Requirement: Extract each line where the string "picture" shows up.

Given records:
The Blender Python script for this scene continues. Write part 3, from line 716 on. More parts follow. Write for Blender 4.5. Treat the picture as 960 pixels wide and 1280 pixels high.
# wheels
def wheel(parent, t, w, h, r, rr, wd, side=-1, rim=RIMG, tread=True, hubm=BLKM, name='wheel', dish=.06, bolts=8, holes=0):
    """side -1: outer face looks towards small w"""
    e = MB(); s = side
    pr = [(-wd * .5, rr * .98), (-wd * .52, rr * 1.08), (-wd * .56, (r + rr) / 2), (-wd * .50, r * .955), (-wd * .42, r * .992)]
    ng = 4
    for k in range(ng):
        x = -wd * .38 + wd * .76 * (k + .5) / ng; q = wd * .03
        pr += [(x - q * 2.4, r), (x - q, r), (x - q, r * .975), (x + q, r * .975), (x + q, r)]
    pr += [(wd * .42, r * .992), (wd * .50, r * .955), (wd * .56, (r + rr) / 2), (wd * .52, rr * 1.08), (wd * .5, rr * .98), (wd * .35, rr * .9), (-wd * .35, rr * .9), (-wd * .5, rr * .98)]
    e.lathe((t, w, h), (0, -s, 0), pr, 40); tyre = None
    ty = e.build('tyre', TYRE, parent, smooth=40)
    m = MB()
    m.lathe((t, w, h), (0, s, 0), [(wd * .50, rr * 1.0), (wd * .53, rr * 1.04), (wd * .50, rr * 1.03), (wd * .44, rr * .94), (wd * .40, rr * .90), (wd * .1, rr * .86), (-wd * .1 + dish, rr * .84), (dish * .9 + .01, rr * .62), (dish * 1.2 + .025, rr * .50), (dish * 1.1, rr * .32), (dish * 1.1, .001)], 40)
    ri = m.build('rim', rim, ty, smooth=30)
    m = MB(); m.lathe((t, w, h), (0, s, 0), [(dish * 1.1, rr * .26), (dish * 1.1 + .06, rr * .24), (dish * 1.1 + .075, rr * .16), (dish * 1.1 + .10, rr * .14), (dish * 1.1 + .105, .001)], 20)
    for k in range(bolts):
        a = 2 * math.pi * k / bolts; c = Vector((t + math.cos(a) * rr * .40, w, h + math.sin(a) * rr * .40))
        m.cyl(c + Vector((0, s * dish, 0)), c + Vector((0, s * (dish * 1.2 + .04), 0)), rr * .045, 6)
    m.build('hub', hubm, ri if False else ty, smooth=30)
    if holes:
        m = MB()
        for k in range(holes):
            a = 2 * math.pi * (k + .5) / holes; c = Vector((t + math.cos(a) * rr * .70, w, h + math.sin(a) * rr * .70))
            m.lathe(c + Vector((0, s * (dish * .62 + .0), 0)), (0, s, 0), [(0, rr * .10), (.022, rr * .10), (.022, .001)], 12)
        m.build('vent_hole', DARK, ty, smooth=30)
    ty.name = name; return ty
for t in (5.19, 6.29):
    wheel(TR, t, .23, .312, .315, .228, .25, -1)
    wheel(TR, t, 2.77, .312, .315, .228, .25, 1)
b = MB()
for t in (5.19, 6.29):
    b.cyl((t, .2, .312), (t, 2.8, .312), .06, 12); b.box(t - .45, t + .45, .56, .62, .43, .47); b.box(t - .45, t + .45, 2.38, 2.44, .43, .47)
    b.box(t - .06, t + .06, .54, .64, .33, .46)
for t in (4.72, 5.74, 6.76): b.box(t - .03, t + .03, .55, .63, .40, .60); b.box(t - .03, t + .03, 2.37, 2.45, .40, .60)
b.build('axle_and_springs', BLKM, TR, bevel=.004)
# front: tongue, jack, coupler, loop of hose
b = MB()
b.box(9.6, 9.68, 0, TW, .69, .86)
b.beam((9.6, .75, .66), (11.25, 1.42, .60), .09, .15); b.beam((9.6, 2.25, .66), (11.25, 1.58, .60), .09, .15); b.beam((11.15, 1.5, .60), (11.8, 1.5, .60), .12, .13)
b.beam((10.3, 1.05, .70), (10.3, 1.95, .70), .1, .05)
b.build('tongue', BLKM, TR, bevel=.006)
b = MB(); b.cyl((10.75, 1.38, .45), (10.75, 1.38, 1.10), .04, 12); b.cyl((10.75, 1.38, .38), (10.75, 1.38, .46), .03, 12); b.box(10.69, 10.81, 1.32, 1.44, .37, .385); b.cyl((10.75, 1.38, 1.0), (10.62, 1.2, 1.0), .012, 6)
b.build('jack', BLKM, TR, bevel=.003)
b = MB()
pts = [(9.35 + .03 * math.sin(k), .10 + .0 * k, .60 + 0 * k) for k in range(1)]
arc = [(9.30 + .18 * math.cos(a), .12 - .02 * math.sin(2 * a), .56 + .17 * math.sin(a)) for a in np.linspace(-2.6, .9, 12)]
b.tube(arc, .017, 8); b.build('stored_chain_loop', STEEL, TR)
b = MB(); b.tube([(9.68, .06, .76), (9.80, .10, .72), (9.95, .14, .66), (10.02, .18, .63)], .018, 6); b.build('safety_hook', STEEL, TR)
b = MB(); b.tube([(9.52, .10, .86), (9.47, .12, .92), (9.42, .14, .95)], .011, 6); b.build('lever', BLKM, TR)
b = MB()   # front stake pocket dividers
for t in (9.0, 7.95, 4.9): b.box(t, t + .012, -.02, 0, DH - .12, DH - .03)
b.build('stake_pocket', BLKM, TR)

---

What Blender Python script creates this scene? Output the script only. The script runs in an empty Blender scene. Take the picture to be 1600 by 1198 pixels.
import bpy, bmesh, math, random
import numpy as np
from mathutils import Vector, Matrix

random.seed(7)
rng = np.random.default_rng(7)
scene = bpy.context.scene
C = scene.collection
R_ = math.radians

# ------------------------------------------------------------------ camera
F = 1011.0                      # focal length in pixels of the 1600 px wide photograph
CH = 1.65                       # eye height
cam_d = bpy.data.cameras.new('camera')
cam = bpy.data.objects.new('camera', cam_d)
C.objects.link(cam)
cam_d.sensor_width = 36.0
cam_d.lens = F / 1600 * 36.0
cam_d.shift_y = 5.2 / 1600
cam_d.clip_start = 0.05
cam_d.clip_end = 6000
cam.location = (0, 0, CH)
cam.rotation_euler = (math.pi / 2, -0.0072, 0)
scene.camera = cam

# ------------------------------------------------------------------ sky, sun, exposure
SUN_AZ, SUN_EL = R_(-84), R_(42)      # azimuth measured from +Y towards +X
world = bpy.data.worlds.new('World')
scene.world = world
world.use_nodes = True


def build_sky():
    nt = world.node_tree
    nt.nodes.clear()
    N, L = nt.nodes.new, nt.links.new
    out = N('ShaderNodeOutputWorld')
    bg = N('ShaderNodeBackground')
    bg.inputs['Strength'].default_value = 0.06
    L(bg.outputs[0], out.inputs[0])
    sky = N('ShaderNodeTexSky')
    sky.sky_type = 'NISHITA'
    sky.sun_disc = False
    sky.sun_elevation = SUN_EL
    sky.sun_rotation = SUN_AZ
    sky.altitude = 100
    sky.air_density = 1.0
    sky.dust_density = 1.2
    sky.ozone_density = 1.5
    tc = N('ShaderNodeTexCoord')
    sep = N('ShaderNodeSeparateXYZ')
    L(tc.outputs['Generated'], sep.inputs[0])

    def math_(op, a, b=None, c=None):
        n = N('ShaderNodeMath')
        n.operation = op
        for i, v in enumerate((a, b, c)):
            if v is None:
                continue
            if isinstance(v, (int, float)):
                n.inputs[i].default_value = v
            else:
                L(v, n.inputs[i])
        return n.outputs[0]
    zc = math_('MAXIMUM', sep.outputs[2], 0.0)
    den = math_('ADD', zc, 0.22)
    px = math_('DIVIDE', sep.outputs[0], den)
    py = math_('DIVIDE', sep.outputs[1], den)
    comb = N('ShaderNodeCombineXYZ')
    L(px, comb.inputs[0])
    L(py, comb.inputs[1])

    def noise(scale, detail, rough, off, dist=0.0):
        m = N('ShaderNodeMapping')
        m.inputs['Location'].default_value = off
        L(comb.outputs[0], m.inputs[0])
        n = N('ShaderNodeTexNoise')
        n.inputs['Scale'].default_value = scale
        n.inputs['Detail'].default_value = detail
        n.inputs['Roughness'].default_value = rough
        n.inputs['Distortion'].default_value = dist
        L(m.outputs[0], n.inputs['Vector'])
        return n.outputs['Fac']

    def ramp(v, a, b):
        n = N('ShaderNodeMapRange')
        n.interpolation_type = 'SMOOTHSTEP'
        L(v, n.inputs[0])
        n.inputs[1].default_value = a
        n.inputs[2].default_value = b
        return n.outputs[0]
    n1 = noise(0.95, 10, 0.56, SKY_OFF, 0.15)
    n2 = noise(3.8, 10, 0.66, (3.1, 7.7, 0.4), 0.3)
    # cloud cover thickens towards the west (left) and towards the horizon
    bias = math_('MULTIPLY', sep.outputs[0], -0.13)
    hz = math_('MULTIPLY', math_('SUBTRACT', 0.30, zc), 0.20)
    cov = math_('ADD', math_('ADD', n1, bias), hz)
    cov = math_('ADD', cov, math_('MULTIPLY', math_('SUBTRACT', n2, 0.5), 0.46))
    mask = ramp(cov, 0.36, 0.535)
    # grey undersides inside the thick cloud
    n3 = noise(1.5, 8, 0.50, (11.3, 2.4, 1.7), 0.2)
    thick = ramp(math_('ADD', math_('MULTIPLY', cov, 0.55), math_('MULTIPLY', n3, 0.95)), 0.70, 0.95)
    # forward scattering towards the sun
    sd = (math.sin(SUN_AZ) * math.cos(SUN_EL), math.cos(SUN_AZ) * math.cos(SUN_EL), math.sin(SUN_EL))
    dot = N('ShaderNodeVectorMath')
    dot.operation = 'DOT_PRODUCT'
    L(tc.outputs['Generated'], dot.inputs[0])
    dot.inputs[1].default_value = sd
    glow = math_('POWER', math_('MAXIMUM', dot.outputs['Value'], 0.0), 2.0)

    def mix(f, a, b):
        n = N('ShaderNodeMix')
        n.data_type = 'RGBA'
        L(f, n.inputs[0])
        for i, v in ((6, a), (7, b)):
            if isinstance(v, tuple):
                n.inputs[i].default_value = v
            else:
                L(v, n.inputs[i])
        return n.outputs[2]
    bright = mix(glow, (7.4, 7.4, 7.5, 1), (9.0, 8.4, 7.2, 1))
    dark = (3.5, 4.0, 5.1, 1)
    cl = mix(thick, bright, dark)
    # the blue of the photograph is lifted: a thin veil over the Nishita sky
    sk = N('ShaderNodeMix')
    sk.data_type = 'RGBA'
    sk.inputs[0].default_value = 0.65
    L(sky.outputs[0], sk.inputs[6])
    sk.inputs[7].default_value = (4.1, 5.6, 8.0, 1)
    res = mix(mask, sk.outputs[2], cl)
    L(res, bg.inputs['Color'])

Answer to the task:
The Blender Python script for this scene continues. Write part 3, from line 716 on. More parts follow. Write for Blender 4.5. Treat the picture as 960 pixels wide and 1280 pixels high.
What Blender Python script creates this scene? Output the script only. The script runs in an empty Blender scene. Take the picture to be 1600 by 1198 pixels.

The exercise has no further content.